The Constitution of Public Intellectual Life (PUIL) project was established by Carolyn Hamilton in 2004 and ran at the University of the Witwatersrand until 2008. The project focussed on the forms and conditions of public deliberation in post-repressive regime South Africa.
The project had three components:
Research: trans-disciplinary research into the nature of public deliberation in historical and contemporary South Africa;
Pedagogy: development of a post-graduate pedagogical model capable of supporting trans-disciplinary student research in an emerging field;
Public Interventions: engaging the terrain of public deliberation. This was achieved primarily through a sub-project: The Platform for Public Deliberation, led by Dr. Xolela Mangcu.
Research
Core Research projects 2004-2008.
The Media and Public Debate research node: This project began in the media and public deliberation node of the Constitution of Public Intellectual Life project, in which researchers examined a number of media-related themes. With the conclusion of the Public Intellectual Life project, Media and Public Debate became a project of the Wits Journalism programme, led by Lesley Cowling, inheriting some of the original themes and inaugurating new ones. The project aims to contribute to an understanding of the role of the media in public deliberation in South Africa. It does this by conducting original research, immersing working journalists in the study of media debate, and through public discussion of the findings. For more on this project, see here.

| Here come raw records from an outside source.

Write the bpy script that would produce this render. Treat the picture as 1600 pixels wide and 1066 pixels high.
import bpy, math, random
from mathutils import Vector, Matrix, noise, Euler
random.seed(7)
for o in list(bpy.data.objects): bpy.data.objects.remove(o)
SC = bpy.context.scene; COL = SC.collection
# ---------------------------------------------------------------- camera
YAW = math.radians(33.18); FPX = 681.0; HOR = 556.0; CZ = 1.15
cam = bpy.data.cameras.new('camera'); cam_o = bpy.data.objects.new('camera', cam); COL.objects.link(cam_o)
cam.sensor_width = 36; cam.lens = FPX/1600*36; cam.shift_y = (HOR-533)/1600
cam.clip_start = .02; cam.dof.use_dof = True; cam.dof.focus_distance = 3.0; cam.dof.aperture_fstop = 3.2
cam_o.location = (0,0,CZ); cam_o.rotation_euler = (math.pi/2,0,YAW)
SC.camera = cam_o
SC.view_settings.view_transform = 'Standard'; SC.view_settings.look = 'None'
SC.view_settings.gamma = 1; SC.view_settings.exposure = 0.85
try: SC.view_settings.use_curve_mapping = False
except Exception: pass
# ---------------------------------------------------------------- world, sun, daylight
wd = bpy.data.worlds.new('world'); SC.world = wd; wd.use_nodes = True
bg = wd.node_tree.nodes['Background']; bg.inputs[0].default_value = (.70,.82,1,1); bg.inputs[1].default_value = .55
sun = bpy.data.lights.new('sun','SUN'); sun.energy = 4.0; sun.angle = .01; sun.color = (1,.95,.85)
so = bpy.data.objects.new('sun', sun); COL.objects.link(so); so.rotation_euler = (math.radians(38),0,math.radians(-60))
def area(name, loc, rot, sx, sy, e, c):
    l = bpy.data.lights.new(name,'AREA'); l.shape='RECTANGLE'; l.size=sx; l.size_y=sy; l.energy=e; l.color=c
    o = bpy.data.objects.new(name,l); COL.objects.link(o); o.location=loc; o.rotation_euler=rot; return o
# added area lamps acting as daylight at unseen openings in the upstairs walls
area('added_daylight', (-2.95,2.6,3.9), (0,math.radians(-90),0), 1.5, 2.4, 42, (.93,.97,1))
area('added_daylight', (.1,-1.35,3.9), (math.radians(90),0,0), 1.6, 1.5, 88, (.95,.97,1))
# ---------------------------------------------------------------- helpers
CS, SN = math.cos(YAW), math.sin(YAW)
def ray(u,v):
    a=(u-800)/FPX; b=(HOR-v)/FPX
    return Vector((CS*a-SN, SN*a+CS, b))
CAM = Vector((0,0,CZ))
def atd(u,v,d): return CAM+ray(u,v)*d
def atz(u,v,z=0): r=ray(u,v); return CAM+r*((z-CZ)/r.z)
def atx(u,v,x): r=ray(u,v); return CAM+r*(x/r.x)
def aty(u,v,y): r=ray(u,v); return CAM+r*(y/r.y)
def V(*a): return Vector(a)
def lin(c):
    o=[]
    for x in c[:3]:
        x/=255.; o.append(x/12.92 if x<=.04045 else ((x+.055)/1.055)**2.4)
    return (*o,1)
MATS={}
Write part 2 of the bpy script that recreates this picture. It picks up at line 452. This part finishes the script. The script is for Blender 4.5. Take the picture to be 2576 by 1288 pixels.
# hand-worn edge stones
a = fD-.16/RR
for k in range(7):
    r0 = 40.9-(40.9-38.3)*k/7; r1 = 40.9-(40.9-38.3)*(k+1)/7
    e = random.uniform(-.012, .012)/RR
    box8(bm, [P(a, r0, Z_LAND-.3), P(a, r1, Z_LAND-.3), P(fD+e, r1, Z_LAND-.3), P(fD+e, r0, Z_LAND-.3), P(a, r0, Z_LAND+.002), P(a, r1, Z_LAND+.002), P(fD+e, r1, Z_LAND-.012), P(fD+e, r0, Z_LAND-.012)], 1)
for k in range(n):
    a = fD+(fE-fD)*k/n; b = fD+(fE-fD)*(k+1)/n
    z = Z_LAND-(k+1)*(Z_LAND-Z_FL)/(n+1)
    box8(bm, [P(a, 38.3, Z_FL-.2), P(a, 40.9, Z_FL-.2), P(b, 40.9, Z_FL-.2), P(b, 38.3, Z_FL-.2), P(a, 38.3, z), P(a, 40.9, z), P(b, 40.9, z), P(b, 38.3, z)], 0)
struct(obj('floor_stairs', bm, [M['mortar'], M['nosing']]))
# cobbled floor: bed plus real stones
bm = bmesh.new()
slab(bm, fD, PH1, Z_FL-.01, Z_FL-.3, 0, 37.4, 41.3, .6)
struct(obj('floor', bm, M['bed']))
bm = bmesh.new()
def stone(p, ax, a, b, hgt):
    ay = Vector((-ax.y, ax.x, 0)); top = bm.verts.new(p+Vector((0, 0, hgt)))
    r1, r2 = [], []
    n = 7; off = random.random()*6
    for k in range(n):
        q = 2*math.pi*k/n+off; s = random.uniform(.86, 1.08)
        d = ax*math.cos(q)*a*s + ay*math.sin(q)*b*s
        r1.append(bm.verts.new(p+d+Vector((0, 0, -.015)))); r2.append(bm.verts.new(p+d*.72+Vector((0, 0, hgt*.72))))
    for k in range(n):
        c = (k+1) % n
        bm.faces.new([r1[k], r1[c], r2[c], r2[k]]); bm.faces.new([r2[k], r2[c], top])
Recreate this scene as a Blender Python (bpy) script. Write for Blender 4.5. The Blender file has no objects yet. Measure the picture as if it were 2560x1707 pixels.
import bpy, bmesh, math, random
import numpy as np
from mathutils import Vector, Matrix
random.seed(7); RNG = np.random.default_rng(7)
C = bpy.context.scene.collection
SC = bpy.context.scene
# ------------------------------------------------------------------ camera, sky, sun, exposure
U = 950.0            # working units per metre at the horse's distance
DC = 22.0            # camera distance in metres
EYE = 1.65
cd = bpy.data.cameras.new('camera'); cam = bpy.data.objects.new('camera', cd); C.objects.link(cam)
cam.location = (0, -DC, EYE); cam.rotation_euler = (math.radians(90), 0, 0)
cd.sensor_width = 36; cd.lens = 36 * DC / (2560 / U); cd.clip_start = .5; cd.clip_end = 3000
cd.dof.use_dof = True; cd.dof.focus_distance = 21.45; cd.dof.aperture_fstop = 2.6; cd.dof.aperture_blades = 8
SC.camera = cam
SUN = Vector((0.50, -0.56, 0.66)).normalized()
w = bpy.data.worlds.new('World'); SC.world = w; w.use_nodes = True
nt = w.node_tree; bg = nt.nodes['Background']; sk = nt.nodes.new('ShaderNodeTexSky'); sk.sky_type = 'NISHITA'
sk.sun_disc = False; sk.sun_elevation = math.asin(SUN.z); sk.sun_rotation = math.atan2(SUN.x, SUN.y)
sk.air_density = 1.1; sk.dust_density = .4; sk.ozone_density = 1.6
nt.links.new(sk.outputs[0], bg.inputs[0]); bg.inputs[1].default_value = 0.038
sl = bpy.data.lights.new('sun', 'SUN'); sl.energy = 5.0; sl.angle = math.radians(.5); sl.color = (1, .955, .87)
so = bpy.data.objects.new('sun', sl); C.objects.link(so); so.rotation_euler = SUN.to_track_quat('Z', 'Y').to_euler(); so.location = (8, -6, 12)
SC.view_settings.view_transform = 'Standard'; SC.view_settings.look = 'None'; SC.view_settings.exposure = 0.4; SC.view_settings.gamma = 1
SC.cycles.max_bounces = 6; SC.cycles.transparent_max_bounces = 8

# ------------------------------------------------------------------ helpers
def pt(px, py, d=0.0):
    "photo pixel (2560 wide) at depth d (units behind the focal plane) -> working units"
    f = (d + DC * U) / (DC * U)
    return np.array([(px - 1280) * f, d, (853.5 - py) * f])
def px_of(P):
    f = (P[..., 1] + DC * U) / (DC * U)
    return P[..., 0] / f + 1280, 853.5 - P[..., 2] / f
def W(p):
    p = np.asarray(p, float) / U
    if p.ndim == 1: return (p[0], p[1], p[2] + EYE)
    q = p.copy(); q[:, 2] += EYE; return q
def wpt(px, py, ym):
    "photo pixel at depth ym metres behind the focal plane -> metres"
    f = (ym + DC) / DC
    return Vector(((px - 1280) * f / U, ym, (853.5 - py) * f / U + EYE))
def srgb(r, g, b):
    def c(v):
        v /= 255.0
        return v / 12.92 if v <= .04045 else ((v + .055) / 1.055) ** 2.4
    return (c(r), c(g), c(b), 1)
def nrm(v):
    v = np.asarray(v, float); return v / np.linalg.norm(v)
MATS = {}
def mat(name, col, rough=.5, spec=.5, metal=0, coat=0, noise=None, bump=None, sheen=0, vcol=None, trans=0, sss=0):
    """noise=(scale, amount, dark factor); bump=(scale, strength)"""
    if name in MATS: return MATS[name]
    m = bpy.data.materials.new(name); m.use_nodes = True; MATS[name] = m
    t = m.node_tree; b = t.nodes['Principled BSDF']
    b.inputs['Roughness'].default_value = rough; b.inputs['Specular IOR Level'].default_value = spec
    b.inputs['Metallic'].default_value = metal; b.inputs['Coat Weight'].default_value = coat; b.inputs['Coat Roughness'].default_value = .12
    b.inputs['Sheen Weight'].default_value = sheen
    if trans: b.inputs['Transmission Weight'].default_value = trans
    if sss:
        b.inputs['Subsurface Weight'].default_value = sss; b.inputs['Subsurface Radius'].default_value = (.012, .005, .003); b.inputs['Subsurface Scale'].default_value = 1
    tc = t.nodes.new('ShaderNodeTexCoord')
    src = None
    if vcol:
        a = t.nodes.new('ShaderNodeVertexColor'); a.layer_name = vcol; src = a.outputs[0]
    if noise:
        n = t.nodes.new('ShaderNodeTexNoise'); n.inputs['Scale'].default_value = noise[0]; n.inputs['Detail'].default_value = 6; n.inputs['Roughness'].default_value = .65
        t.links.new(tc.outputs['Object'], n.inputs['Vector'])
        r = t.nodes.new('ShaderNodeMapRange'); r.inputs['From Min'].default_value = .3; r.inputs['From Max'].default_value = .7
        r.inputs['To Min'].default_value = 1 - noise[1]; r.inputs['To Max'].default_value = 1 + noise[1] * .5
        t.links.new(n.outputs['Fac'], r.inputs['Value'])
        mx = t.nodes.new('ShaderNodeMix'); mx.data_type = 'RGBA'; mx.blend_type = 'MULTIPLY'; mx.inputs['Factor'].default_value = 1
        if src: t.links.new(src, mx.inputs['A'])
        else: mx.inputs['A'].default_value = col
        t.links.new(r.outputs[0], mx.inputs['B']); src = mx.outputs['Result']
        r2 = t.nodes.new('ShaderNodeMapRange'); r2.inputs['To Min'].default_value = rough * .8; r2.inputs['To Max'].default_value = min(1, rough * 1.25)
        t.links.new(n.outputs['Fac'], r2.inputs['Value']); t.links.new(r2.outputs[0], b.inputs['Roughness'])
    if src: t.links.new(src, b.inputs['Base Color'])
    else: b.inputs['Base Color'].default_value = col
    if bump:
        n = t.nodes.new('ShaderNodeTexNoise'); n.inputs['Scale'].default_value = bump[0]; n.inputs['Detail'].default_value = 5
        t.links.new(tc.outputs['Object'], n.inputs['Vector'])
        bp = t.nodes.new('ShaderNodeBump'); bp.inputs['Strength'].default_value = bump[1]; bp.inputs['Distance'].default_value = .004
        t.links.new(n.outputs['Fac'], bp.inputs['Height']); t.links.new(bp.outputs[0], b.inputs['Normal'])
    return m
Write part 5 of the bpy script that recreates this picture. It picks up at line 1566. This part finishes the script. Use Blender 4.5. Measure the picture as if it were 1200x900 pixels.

Exceeding Public Spheres (Two –part symposium) – Social Dynamics, 35(2), 2009 & 36(1), 2010
Worthy Ancestors: Archive, Public Deliberation and Identity in South Africa
Public Engagement
Identity and the Archive and Public Lecture series 2006.
Public Conversations on African Leadership 2007
Public Lecture, in collaboration with the South Africa –India Research Group, 2007: Amitav Ghosh in conversation with Achmat Dangor and Pamila Gupta, chaired by Xolela Mangcu.